The advantages to conducting the Transaction Screen include:

A reduction in cost to the borrower when a comprehensive investigation may be unnecessary
A shorter turn-around time than that of a full Phase I assessment
A source of information that may alert a lender or buyer of potential environmental problems on the property

If information is obtained through the Transaction Screen that indicates a full Preliminary Environmental Site Assessment may be warranted; portions of the cost of the Transaction Screen will be deducted from the cost of the expanded assessment.

Environmental Audits:
Environmental Audits are generally conducted on ongoing operations to review a company’s operating records and to examine the company’s environmental practices. Information gathered during the audit is evaluated to determine compliance with federal, state and local environmental regulatory disclosure requirements which in turn is used to identify potential risks at the facility.

During the Environmental Audit site inspection, features including buildings, utilities, adjacent land uses, waste evidence, chemical/fuel storage areas, manhole and catch basins/drains, water features, geologic features, process tanks, pits/ponds/lagoons, disposal areas, and chemical transfer points are observed. Environmental problems encountered on a site generally relate to water, air, and solid waste discharges or potential discharges. Company information and records reviewed during the audit are used for evaluating:

Permits and support documentation
Flow sheets
Air-emission inventories
Sampling records
Analytical techniques
Maintenance records
Operating logs
Periodic results filed with regulatory agencies
Permit-exceedance reports
Emergency Action Plans
Oil spill and hazardous substances contingency plans
Notification procedures
Electrical transformer labeling, storage and disposal records

In addition, information is requested from the local County Environmental Health Department regarding spills, illegal disposal of hazardous materials, underground tank permits and testing, and other potential impacts from hazardous materials on the site. Regulatory agency databases listing known or potential hazardous waste sites are also reviewed to determine if the subject site has had reported contamination or to determine if off-site sources of contamination may have impacted the subject property.

Subsurface investigations or surficial sampling (Phase II) are often necessary to characterize potential contamination from suspect improper usage of hazardous materials. Phase II assessments may follow recommendations made in the Phase I report by identifying contaminants of concern and evaluating their distribution in soil and/or groundwater. The goal of the Phase II assessment is to obtain data that may be used to gain closure for the specific project or that may be used for development of a site specific clean-up plan. Commercial and industrial sites present particular problems for contaminant characterization. Our experience provides us with background to efficiently identify potential concerns and perform the required investigation needed for case closure.

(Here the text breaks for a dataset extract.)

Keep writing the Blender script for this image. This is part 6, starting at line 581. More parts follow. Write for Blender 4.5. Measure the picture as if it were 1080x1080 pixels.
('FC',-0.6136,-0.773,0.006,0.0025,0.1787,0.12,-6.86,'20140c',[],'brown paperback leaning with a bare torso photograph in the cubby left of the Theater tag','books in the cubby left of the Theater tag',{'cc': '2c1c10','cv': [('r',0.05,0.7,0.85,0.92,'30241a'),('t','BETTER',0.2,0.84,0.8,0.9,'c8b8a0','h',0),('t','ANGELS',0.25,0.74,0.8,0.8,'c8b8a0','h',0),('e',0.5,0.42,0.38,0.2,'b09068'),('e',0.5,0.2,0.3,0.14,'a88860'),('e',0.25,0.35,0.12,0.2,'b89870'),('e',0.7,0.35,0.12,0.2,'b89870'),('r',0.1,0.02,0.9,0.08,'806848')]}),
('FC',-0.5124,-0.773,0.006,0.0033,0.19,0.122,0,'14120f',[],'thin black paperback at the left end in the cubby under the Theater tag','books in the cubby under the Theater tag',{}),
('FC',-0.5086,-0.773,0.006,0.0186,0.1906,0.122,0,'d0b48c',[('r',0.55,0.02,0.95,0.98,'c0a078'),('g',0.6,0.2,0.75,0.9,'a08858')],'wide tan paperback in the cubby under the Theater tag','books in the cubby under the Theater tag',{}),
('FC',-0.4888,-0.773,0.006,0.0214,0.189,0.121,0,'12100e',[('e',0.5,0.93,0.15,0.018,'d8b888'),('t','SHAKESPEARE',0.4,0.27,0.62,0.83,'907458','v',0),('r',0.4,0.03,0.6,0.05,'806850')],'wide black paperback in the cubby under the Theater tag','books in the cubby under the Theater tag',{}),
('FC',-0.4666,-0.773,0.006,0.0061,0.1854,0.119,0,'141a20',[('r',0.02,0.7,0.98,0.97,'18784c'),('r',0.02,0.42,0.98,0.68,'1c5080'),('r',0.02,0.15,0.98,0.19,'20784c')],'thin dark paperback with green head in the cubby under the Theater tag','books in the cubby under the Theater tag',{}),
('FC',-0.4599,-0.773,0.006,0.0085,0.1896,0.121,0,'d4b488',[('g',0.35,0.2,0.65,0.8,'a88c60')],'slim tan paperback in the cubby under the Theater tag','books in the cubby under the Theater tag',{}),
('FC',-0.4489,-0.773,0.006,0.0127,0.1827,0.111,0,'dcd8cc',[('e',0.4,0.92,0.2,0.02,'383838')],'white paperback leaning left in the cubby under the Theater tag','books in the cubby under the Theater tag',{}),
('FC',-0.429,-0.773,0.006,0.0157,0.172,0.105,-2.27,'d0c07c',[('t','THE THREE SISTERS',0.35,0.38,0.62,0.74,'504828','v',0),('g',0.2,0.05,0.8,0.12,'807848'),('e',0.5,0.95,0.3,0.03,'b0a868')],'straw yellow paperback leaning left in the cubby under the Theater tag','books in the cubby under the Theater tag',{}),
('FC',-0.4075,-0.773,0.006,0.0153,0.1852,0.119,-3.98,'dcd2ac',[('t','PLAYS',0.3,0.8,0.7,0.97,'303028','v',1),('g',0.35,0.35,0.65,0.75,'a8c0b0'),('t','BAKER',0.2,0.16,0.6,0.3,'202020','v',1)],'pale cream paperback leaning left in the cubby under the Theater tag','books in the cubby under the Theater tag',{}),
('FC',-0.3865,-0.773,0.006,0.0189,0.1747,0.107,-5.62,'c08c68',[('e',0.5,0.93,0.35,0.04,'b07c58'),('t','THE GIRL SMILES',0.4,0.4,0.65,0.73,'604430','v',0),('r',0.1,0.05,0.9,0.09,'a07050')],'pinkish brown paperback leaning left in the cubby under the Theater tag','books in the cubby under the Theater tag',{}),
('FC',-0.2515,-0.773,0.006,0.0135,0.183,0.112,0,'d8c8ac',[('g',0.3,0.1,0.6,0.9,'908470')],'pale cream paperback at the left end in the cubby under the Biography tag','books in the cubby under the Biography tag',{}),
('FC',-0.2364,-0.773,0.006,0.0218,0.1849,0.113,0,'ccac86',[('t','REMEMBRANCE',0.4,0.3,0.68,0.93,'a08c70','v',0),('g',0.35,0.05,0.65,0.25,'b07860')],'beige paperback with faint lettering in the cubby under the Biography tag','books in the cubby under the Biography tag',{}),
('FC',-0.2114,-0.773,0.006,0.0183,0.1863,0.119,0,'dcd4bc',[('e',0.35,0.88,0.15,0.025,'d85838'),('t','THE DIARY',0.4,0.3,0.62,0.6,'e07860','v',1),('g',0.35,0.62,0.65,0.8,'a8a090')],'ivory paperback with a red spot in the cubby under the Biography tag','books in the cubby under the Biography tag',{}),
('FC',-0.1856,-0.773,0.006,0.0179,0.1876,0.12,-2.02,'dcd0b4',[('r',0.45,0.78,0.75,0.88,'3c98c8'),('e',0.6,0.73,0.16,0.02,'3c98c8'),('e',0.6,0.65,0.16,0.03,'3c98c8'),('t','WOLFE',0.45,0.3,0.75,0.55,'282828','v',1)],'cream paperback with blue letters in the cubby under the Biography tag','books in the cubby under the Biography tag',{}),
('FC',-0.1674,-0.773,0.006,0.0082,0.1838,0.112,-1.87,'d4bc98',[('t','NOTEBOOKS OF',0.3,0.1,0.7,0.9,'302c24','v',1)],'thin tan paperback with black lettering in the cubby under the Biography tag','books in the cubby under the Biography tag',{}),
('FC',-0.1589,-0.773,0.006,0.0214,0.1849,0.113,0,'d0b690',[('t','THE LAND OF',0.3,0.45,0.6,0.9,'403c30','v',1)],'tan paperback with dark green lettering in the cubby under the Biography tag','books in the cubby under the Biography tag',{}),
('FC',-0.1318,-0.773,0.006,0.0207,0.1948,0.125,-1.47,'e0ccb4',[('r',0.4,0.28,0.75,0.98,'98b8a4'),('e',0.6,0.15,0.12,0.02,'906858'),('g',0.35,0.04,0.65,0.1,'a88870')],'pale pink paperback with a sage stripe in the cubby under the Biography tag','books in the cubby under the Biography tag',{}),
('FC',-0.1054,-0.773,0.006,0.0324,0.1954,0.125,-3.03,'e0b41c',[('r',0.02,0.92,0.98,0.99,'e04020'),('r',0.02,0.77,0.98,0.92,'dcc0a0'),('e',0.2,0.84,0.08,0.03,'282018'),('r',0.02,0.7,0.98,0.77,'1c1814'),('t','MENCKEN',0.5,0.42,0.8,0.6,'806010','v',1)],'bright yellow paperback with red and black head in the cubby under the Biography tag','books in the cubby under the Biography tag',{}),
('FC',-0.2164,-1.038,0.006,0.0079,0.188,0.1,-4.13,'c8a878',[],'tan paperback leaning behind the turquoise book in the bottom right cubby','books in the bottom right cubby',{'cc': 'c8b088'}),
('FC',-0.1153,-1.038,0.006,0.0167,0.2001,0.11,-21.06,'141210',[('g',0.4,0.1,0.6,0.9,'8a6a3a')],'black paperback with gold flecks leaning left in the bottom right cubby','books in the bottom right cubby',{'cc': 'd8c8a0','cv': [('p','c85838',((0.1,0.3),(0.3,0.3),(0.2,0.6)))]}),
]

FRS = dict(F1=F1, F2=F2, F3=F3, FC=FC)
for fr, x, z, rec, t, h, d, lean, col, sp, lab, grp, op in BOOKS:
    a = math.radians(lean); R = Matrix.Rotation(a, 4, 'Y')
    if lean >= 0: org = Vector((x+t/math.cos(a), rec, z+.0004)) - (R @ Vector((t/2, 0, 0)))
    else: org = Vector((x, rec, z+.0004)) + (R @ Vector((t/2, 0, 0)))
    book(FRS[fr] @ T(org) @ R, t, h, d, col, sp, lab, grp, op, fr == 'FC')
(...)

Based upon our preliminary assessment and client requirements, a sampling program utilizing random or authoritative methods may be initiated to characterize the potential contamination. Sampling and testing is conducted in accordance with EPA protocols and guidelines as specified in SW 846, Test Methods for Evaluating Solid Waste and California Code of Regulations Title 22. Testing is performed by a state-certified laboratory in accordance with EPA test methods and/or California Code of Regulations Title 22 specifications.

Investigations of underground storage tanks are performed to determine if leakage has occurred and to evaluate the extent of any contaminant plume.

These investigations can be conducted prior to tank removal by drilling methods, or after removal by grab sampling methods. We specialize in researching, locating and investigating previously removed underground tanks.